** start Exercise material **

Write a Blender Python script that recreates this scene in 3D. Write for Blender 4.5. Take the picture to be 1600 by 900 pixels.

** end Exercise material **
** start Exercise material **

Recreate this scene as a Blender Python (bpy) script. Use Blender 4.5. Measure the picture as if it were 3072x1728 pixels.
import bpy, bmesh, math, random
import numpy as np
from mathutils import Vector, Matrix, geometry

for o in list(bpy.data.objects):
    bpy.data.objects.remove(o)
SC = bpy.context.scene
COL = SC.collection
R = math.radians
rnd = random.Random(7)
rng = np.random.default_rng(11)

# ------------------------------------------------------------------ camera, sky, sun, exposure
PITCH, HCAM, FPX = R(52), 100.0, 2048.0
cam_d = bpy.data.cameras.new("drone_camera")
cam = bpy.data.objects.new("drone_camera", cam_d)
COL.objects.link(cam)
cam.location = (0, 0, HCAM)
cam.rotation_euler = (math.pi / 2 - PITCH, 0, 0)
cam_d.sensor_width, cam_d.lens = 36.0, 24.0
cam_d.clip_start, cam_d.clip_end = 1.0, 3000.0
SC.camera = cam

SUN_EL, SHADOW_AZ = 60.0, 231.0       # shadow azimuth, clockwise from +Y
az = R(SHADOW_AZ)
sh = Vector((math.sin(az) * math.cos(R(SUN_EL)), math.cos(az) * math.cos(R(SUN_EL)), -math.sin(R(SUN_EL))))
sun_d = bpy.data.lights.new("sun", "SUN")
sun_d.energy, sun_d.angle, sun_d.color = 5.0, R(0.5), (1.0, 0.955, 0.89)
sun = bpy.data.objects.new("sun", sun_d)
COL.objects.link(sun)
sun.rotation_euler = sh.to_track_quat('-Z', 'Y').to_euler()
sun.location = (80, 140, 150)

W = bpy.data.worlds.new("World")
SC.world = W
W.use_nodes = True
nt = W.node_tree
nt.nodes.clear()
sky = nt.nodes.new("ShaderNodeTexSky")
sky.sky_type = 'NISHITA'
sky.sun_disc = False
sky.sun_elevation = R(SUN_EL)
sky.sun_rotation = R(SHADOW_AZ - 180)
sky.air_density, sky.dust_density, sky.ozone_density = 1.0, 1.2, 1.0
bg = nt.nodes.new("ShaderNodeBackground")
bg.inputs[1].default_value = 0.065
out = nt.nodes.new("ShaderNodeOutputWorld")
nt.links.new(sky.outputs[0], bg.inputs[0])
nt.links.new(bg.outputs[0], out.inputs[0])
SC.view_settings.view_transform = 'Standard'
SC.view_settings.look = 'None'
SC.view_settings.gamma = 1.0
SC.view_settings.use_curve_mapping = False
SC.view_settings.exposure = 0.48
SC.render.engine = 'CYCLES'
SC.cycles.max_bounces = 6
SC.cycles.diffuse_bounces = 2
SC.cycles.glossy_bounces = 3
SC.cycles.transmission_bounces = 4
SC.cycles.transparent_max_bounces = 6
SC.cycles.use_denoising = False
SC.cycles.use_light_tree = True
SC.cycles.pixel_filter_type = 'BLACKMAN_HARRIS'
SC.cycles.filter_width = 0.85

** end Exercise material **
** start Exercise material **

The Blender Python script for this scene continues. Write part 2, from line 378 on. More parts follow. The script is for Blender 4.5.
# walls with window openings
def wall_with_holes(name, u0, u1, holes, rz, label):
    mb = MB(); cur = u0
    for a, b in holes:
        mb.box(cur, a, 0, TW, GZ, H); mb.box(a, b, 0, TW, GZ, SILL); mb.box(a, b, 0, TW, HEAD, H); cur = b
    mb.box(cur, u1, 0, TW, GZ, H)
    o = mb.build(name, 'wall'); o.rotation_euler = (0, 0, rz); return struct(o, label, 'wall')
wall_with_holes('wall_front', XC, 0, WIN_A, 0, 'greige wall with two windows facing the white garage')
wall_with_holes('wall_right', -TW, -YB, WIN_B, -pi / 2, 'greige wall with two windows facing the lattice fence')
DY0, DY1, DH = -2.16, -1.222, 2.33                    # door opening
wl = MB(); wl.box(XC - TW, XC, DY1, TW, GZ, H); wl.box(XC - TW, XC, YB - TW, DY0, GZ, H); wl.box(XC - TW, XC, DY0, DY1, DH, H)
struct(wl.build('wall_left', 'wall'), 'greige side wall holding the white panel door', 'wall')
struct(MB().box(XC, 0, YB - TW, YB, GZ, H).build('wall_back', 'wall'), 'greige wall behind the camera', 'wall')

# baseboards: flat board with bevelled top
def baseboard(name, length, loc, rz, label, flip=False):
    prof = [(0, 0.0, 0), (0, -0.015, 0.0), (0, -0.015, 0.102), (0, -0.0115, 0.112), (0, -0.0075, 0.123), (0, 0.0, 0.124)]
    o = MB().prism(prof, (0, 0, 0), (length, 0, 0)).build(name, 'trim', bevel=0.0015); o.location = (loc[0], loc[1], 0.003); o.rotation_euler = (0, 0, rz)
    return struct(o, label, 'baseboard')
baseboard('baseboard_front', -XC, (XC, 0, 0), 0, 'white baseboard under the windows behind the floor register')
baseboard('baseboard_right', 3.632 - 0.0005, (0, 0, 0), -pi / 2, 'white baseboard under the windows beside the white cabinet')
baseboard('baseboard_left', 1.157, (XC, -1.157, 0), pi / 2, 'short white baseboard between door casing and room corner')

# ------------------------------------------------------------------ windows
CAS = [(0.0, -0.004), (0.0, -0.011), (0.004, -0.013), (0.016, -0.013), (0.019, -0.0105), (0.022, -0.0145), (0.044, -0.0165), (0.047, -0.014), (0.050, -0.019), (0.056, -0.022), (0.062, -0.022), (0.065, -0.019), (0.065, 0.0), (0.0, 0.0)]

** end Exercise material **

> [Task to complete] From the entries above, copy every line containing the word "Blender".

> [Complete answer]
Write a Blender Python script that recreates this scene in 3D. Write for Blender 4.5. Take the picture to be 1600 by 900 pixels.
Recreate this scene as a Blender Python (bpy) script. Use Blender 4.5. Measure the picture as if it were 3072x1728 pixels.
The Blender Python script for this scene continues. Write part 2, from line 378 on. More parts follow. The script is for Blender 4.5.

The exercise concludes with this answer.